Type out the material below exactly.

[Begin Information supplied]

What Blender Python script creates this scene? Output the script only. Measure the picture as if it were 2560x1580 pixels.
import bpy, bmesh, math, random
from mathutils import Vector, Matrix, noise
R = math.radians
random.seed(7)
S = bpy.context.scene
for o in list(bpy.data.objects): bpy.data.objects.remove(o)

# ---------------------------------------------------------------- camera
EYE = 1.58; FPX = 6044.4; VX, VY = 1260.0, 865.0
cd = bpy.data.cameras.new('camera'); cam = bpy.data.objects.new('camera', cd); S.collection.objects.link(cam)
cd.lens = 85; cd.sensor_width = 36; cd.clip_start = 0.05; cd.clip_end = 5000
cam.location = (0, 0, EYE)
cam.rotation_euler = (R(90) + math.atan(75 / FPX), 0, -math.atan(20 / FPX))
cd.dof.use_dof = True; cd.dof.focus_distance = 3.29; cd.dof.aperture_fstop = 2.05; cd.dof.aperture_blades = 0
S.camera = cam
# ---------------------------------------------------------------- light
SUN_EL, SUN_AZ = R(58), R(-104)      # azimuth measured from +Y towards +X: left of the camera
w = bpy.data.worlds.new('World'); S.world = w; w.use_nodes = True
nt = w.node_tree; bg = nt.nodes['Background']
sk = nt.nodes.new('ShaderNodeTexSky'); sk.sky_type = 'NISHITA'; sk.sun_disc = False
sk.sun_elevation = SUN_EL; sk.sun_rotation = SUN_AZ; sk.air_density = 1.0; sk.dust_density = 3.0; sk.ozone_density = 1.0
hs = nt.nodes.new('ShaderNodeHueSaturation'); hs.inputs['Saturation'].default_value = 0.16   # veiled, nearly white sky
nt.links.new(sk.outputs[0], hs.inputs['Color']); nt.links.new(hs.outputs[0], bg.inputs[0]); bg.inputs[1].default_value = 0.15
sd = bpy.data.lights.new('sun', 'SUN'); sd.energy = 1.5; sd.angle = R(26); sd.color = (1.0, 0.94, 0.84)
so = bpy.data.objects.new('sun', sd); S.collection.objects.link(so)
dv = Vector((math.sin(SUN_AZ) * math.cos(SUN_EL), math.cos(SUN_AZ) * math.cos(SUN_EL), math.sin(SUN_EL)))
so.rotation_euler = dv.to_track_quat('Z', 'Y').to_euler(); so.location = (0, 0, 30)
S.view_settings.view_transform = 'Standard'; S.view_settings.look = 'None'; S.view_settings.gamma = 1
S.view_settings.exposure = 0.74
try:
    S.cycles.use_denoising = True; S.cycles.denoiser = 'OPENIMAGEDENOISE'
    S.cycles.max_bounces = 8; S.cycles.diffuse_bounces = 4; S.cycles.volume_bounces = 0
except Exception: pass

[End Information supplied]

## Solved exercise
What Blender Python script creates this scene? Output the script only. Measure the picture as if it were 2560x1580 pixels.
import bpy, bmesh, math, random
from mathutils import Vector, Matrix, noise
R = math.radians
random.seed(7)
S = bpy.context.scene
for o in list(bpy.data.objects): bpy.data.objects.remove(o)

# ---------------------------------------------------------------- camera
EYE = 1.58; FPX = 6044.4; VX, VY = 1260.0, 865.0
cd = bpy.data.cameras.new('camera'); cam = bpy.data.objects.new('camera', cd); S.collection.objects.link(cam)
cd.lens = 85; cd.sensor_width = 36; cd.clip_start = 0.05; cd.clip_end = 5000
cam.location = (0, 0, EYE)
cam.rotation_euler = (R(90) + math.atan(75 / FPX), 0, -math.atan(20 / FPX))
cd.dof.use_dof = True; cd.dof.focus_distance = 3.29; cd.dof.aperture_fstop = 2.05; cd.dof.aperture_blades = 0
S.camera = cam
# ---------------------------------------------------------------- light
SUN_EL, SUN_AZ = R(58), R(-104)      # azimuth measured from +Y towards +X: left of the camera
w = bpy.data.worlds.new('World'); S.world = w; w.use_nodes = True
nt = w.node_tree; bg = nt.nodes['Background']
sk = nt.nodes.new('ShaderNodeTexSky'); sk.sky_type = 'NISHITA'; sk.sun_disc = False
sk.sun_elevation = SUN_EL; sk.sun_rotation = SUN_AZ; sk.air_density = 1.0; sk.dust_density = 3.0; sk.ozone_density = 1.0
hs = nt.nodes.new('ShaderNodeHueSaturation'); hs.inputs['Saturation'].default_value = 0.16   # veiled, nearly white sky
nt.links.new(sk.outputs[0], hs.inputs['Color']); nt.links.new(hs.outputs[0], bg.inputs[0]); bg.inputs[1].default_value = 0.15
sd = bpy.data.lights.new('sun', 'SUN'); sd.energy = 1.5; sd.angle = R(26); sd.color = (1.0, 0.94, 0.84)
so = bpy.data.objects.new('sun', sd); S.collection.objects.link(so)
dv = Vector((math.sin(SUN_AZ) * math.cos(SUN_EL), math.cos(SUN_AZ) * math.cos(SUN_EL), math.sin(SUN_EL)))
so.rotation_euler = dv.to_track_quat('Z', 'Y').to_euler(); so.location = (0, 0, 30)
S.view_settings.view_transform = 'Standard'; S.view_settings.look = 'None'; S.view_settings.gamma = 1
S.view_settings.exposure = 0.74
try:
    S.cycles.use_denoising = True; S.cycles.denoiser = 'OPENIMAGEDENOISE'
    S.cycles.max_bounces = 8; S.cycles.diffuse_bounces = 4; S.cycles.volume_bounces = 0
except Exception: pass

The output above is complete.